Ray's 2025 Wrapped
4 min read

Ray's 2025 Wrapped

I found a lot of things in 2025:

  • I found meaning in work.
  • I found love again.
  • I found good health.
  • I found good food spots.
  • I found the right boundaries for my relationship with my parents.
  • I found my love for listening to music again.
  • I found a deeper love for reading.
  • I found a passion for writing online via X[dot]com.
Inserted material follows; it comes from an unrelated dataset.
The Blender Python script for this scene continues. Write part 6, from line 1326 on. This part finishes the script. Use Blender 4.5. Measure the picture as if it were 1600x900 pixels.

But I also lost a lot of things:

  • I lost my love for playing guitar.
  • I lost my youthful energy.
  • I lost my friend groups.
  • I lost my love for lifting.
  • I lost my love for sports.

Of the things lost, I hope to pick these back up:

  • Lifting
  • Guitar
  • Running

Reflection of deeper things

Friendships

my note from January 1st, 2025

The meaning of friendships changed for me ever since the loss of my core group after the breakup with my ex from college in Oct of 2024. I decided to guard my heart from ever getting as attached as I was to those friends. Today is January 1st, 2026 and my guard is still up, but I have found some new friends as well as revisited some old ones. I'm thankful for everyone currently in my life but never looking for new relationships openly. I hope that I can carry this disciplined mindset of friendship into 2026 as well.

Career

A year ago I was crashing out about my position at Amazon due to my feeling of being stuck in a role that wasn't letting me grow in the ways that I wanted to. Today I'm at an early stage startup with coworkers that I can easily spend 10+ hours with at the office while losing track of the time. Ironically, I feel way more stable at this startup position than I did at my big tech job with Amazon. I think it's because I finally got over the imposter syndrome I had from never being part of a full time gig outside of big tech. I used to have a fear that I would never be able to code anywhere else except in big tech, but now I feel like I could truly bring my talents to any team and just build cool shit, the way that I always wanted my career to look like. I also feel a tremendous amount of lift in my craft of writing high quality traditional software rather than contributing to an unmaintainable codebase as I did in my MLE role prior.

Love

Not only did I get over my breakup last year, I also found love again with my current gf who has shown me that I am capable of loving and being loved, something that I thought I'd never be able to experience again just a year ago. I reflected a lot in 2025 on how I could take the things from my last relationship and become a better version of myself, but I realized during the tail end of the year that it led to a bad habit of self loathing. One thing that I used to regret a lot from my last relationship was how much I hurt my ex by never being in the present moment and always trying to optimize my life in order to level up. My overcorrection of this manifested into constant self evaluation and self loathing. My current gf often has to snap me out of the state that I slip into when I am being far too critical of myself. Unfortunately, the desire to improve myself from my last relationship has bled into a circular mindset of finding flaws in myself in all areas of life, from career to love life, and fixating on them until I correct them, often removing me from the present moment and trapping myself in an echo chamber of negative thoughts. While I do believe that self improvement is a great thing that many people could benefit from, there is clearly a deep end that should not be crossed that I find myself crossing a lot. In 2026 I hope to find peace with who I am and self correct in a more loving way.

Music

I played a lot of guitar from 2021 to 2024, even posting over a hundred TikToks of myself playing. Last year I stopped posting on social media completely and in the last few months of 2025 I even stopped my daily habit of playing everyday. The reason is layered, from feeling like I will never be as good as my heros to feeling like I could spend my time leveling up in areas of life that will lead to financial gains (primarily my software career). In 2026 I plan on playing more guitar at lower stakes, primarily focusing on playing for playing's sake rather than for performance.

Fashion

Another big form of expressing myself has always been fashion. Nothing feels better to me than dressing up in a fire fit and walking through the streets of NYC or on a date with my lovely gf. Having it on makes me feel like I'm wearing my persona, allowing people understand me without really knowing me. That's a really important thing for someone like me that isn't really outspoken. I used to thrift a lot and did not care if I spent a few hundred bucks on my wardrobe every month. In 2026 I want to thrift a lot more again rather than buying expensive pieces (no new chrome hearts pieces in 2026 hopefully).

Conclusion

Life is very turbulent and 2025 has proven to be nothing short of a flight through heavy storms. I am walking out with fresh perspectives, new friends, and new beginnings.